**Problem details:** Output every line of the entries from the line containing "Keep writing the" through the last, exactly, with no other content.

**Given information:**

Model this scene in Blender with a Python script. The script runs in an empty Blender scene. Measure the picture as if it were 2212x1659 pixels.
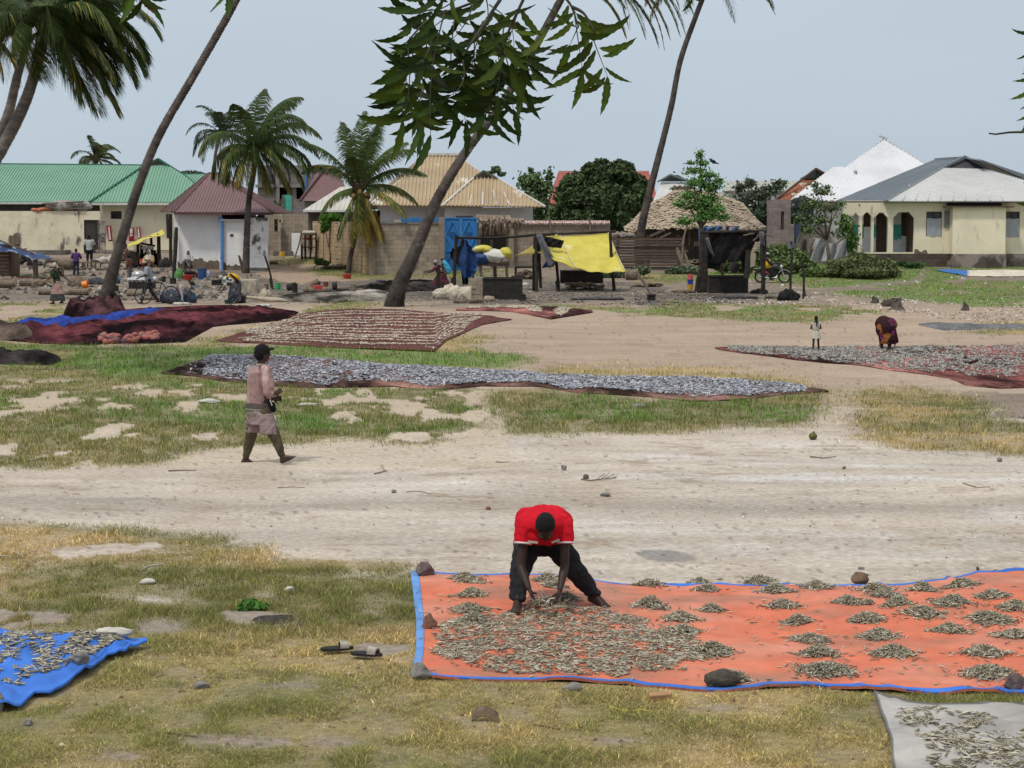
import bpy,math,random
import numpy as np
from mathutils import Vector,Matrix
SC=bpy.context.scene
COL=SC.collection
R=math.radians
random.seed(7)
rng=np.random.default_rng(11)
# ------------------------------------------------------------ camera
FPX=4300.0
CAMH=3.4
PITCH=math.atan(360.5/FPX)
cd=bpy.data.cameras.new("camera")
cd.sensor_width=36.0
cd.lens=36.0*FPX/2212.0
cd.clip_end=6000
cd.clip_start=0.05
cam=bpy.data.objects.new("camera",cd)
cam.location=(0,0,CAMH)
cam.rotation_euler=(math.pi/2-PITCH,0,0)
COL.objects.link(cam)
SC.camera=cam
# ------------------------------------------------------------ sky, sun, exposure
SUN_EL,SUN_AZ=R(60),R(-140) # azimuth measured from +Y towards +X
w=bpy.data.worlds.new("World")
SC.world=w
w.use_nodes=True
nt=w.node_tree
nt.nodes.clear()
out=nt.nodes.new("ShaderNodeOutputWorld")
bg=nt.nodes.new("ShaderNodeBackground")
sky=nt.nodes.new("ShaderNodeTexSky")
sky.sky_type='NISHITA'
sky.sun_disc=False
sky.sun_elevation=SUN_EL
sky.sun_rotation=SUN_AZ
sky.dust_density=3.0
bg.inputs[1].default_value=0.10
tc=nt.nodes.new("ShaderNodeTexCoord")
sx=nt.nodes.new("ShaderNodeSeparateXYZ")
nt.links.new(tc.outputs['Generated'],sx.inputs[0])
rmp=nt.nodes.new("ShaderNodeValToRGB") # overcast cloud deck, brighter overhead
rmp.color_ramp.elements[0].position=0.0
rmp.color_ramp.elements[0].color=(5.25,6.25,7.2,1)
rmp.color_ramp.elements[1].position=0.9
rmp.color_ramp.elements[1].color=(8.6,9.0,9.4,1)
e=rmp.color_ramp.elements.new(0.13)
e.color=(5.75,6.6,7.5,1)
nt.links.new(sx.outputs['Z'],rmp.inputs[0])
cn=nt.nodes.new("ShaderNodeTexNoise")
cn.inputs['Scale'].default_value=3.0
cn.inputs['Detail'].default_value=4
mpn=nt.nodes.new("ShaderNodeMapping")
mpn.inputs['Scale'].default_value=(1,1,3.5)
nt.links.new(tc.outputs['Generated'],mpn.inputs[0])
nt.links.new(mpn.outputs[0],cn.inputs['Vector'])
mr=nt.nodes.new("ShaderNodeMapRange")
mr.inputs['To Min'].default_value=0.90
mr.inputs['To Max'].default_value=1.08
nt.links.new(cn.outputs[0],mr.inputs[0])
mulc=nt.nodes.new("ShaderNodeVectorMath")
mulc.operation='SCALE'
nt.links.new(rmp.outputs[0],mulc.inputs[0])
nt.links.new(mr.outputs[0],mulc.inputs['Scale'])
mx=nt.nodes.new("ShaderNodeMixRGB")
mx.inputs[0].default_value=0.9
nt.links.new(sky.outputs[0],mx.inputs[1])
nt.links.new(mulc.outputs[0],mx.inputs[2])
nt.links.new(mx.outputs[0],bg.inputs[0])
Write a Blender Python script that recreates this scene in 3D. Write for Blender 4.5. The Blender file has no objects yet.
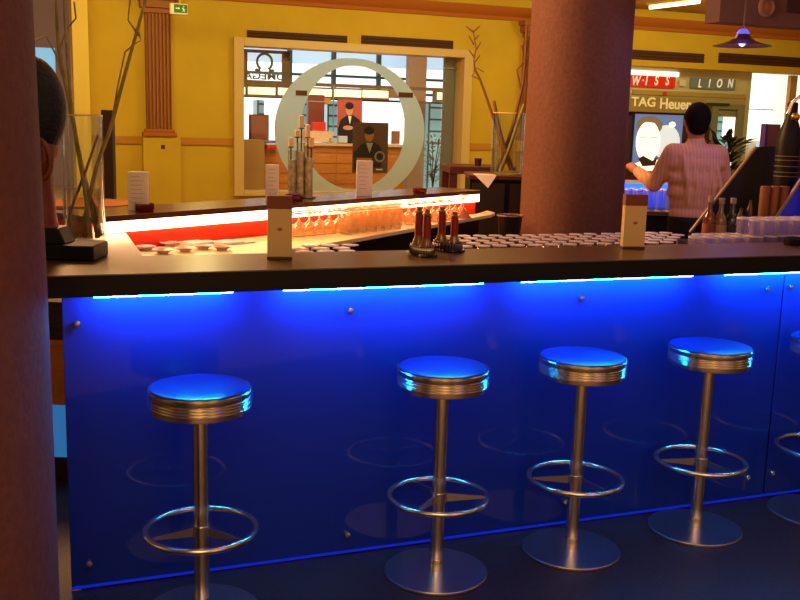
import bpy, bmesh, math, random
from mathutils import Vector, Matrix
random.seed(7)
PI = math.pi
A = 0.3673                                   # plan angle of the bar and of the wall behind it
CA, SA = math.cos(A), math.sin(A)
EYE = 1.6828
F = 981.4

# ------------------------------------------------------------------ camera
col = bpy.context.scene.collection
scn = bpy.context.scene
PITCH, ROLL = 0.18, 0.0281
fwd = Vector((0, math.cos(PITCH), -math.sin(PITCH)))
rt0 = Vector((1, 0, 0)); up0 = rt0.cross(fwd)
RT = math.cos(ROLL) * rt0 + math.sin(ROLL) * up0
UP = -math.sin(ROLL) * rt0 + math.cos(ROLL) * up0
cam = bpy.data.objects.new('camera', bpy.data.cameras.new('camera'))
col.objects.link(cam)
m = Matrix((RT, UP, -fwd)).transposed().to_4x4(); m.translation = (0, 0, EYE)
cam.matrix_world = m
cam.data.sensor_width = 36; cam.data.lens = F / 800 * 36; cam.data.clip_end = 200
scn.camera = cam

# ------------------------------------------------------------------ world, exposure, unseen fill lights
scn.view_settings.view_transform = 'Standard'
scn.view_settings.look = 'None'
scn.view_settings.exposure = 0.0
scn.view_settings.gamma = 1.0
w = bpy.data.worlds.new('mall'); scn.world = w; w.use_nodes = True
nt = w.node_tree; bg_ = nt.nodes['Background']                # the dim mall around: uneven warm glow with bright patches added for the chrome
tc = nt.nodes.new('ShaderNodeTexCoord'); mp_ = nt.nodes.new('ShaderNodeMapping'); mp_.inputs['Scale'].default_value = (1, 1, 0.35)
ns = nt.nodes.new('ShaderNodeTexNoise'); ns.inputs['Scale'].default_value = 4.5; ns.inputs['Detail'].default_value = 2
cr = nt.nodes.new('ShaderNodeValToRGB')
cr.color_ramp.elements[0].position = 0.47; cr.color_ramp.elements[0].color = (0.065, 0.038, 0.030, 1)
cr.color_ramp.elements[1].position = 0.68; cr.color_ramp.elements[1].color = (2.6, 1.45, 0.50, 1)
nt.links.new(tc.outputs['Generated'], mp_.inputs[0]); nt.links.new(mp_.outputs[0], ns.inputs['Vector'])
nt.links.new(ns.outputs['Fac'], cr.inputs[0]); nt.links.new(cr.outputs[0], bg_.inputs[0]); bg_.inputs[1].default_value = 0.55
scn.cycles.caustics_reflective = False
scn.cycles.caustics_refractive = False
scn.cycles.sample_clamp_indirect = 4.0

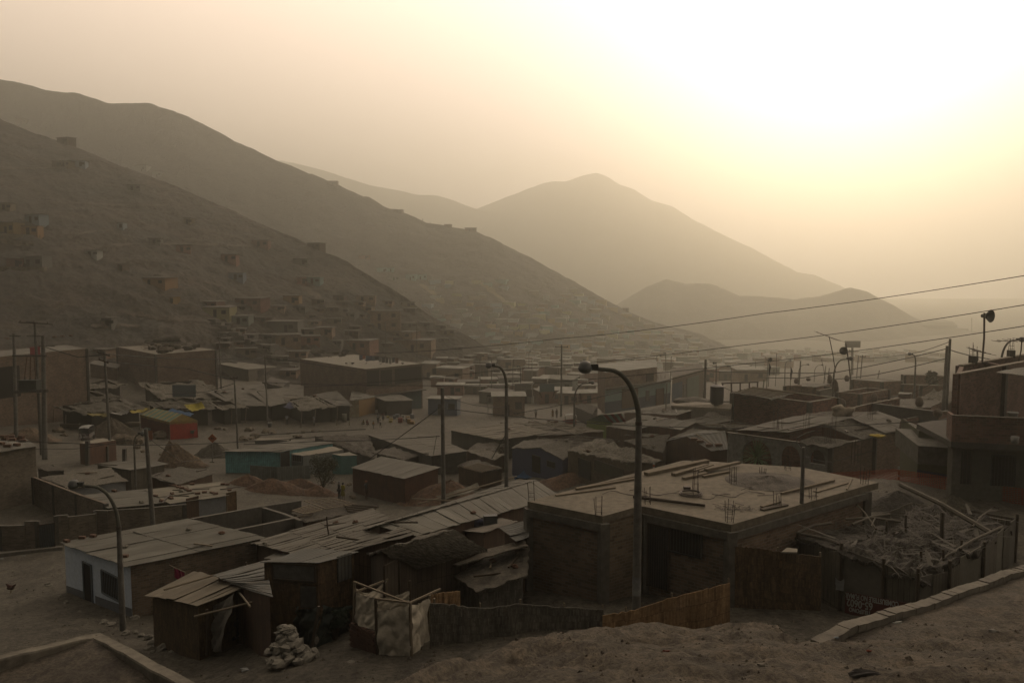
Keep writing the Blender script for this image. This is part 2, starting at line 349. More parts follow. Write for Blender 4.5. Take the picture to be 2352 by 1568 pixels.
# ---------------------------------------------------------------- materials used widely
BRICK = mat('brick', (.19, .132, .09), (.16, .145, .12)); BRICKR = mat('brick', (.19, .075, .05), (.15, .12, .10)); BRICKT = mat('brick', (.20, .145, .095), (.18, .155, .125))
CONC = mat('concrete', (.24, .215, .18), (.17, .15, .125)); CONCD = mat('concrete', (.15, .135, .115), (.10, .09, .078))
CORR = mat('corr', (.29, .275, .24), (.21, .195, .165)); CORRB = mat('corr', (.26, .26, .25), (.20, .19, .17))
MATT = mat('weave', (.22, .145, .08), (.13, .085, .05)); MATG = mat('weave', (.21, .195, .165), (.12, .105, .085)); MATO = mat('weave', (.46, .29, .15), (.32, .19, .095))
THAT = mat('thatch', (.29, .255, .20), (.15, .13, .105)); THATD = mat('thatch', (.17, .145, .115), (.07, .058, .045))
PLANK = mat('plank', (.11, .062, .038), (.07, .04, .026)); PLANKG = mat('plank', (.16, .135, .105), (.09, .075, .058))
WOOD = mat('plain', (.30, .235, .165), (.2, .15, .10)); WOODD = mat('plain', (.10, .075, .05), (.06, .045, .03))
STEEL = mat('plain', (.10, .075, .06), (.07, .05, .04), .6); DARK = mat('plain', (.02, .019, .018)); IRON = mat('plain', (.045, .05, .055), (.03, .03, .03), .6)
POLE = mat('concrete', (.28, .26, .23), (.2, .18, .155)); DIRT = mat('dirt', (.20, .18, .142), (.155, .137, .107)); MOUNDM = mat('dirt', (.23, .182, .132), (.155, .13, .098), .95, 2.2)

# ---------------------------------------------------------------- ground sheet
def gnoise(x, y):
    a = noise.fractal(Vector((x * .25, y * .25, 0)), .9, 2.1, 5)
    return a * .10 * min(1, y / 30 + .3)
ys = np.concatenate([np.arange(-20, 16, 2), np.arange(16, 60, .45), np.geomspace(60, 700, 130)])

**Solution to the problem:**
Keep writing the Blender script for this image. This is part 2, starting at line 349. More parts follow. Write for Blender 4.5. Take the picture to be 2352 by 1568 pixels.
# ---------------------------------------------------------------- materials used widely
BRICK = mat('brick', (.19, .132, .09), (.16, .145, .12)); BRICKR = mat('brick', (.19, .075, .05), (.15, .12, .10)); BRICKT = mat('brick', (.20, .145, .095), (.18, .155, .125))
CONC = mat('concrete', (.24, .215, .18), (.17, .15, .125)); CONCD = mat('concrete', (.15, .135, .115), (.10, .09, .078))
CORR = mat('corr', (.29, .275, .24), (.21, .195, .165)); CORRB = mat('corr', (.26, .26, .25), (.20, .19, .17))
MATT = mat('weave', (.22, .145, .08), (.13, .085, .05)); MATG = mat('weave', (.21, .195, .165), (.12, .105, .085)); MATO = mat('weave', (.46, .29, .15), (.32, .19, .095))
THAT = mat('thatch', (.29, .255, .20), (.15, .13, .105)); THATD = mat('thatch', (.17, .145, .115), (.07, .058, .045))
PLANK = mat('plank', (.11, .062, .038), (.07, .04, .026)); PLANKG = mat('plank', (.16, .135, .105), (.09, .075, .058))
WOOD = mat('plain', (.30, .235, .165), (.2, .15, .10)); WOODD = mat('plain', (.10, .075, .05), (.06, .045, .03))
STEEL = mat('plain', (.10, .075, .06), (.07, .05, .04), .6); DARK = mat('plain', (.02, .019, .018)); IRON = mat('plain', (.045, .05, .055), (.03, .03, .03), .6)
POLE = mat('concrete', (.28, .26, .23), (.2, .18, .155)); DIRT = mat('dirt', (.20, .18, .142), (.155, .137, .107)); MOUNDM = mat('dirt', (.23, .182, .132), (.155, .13, .098), .95, 2.2)

# ---------------------------------------------------------------- ground sheet
def gnoise(x, y):
    a = noise.fractal(Vector((x * .25, y * .25, 0)), .9, 2.1, 5)
    return a * .10 * min(1, y / 30 + .3)
ys = np.concatenate([np.arange(-20, 16, 2), np.arange(16, 60, .45), np.geomspace(60, 700, 130)])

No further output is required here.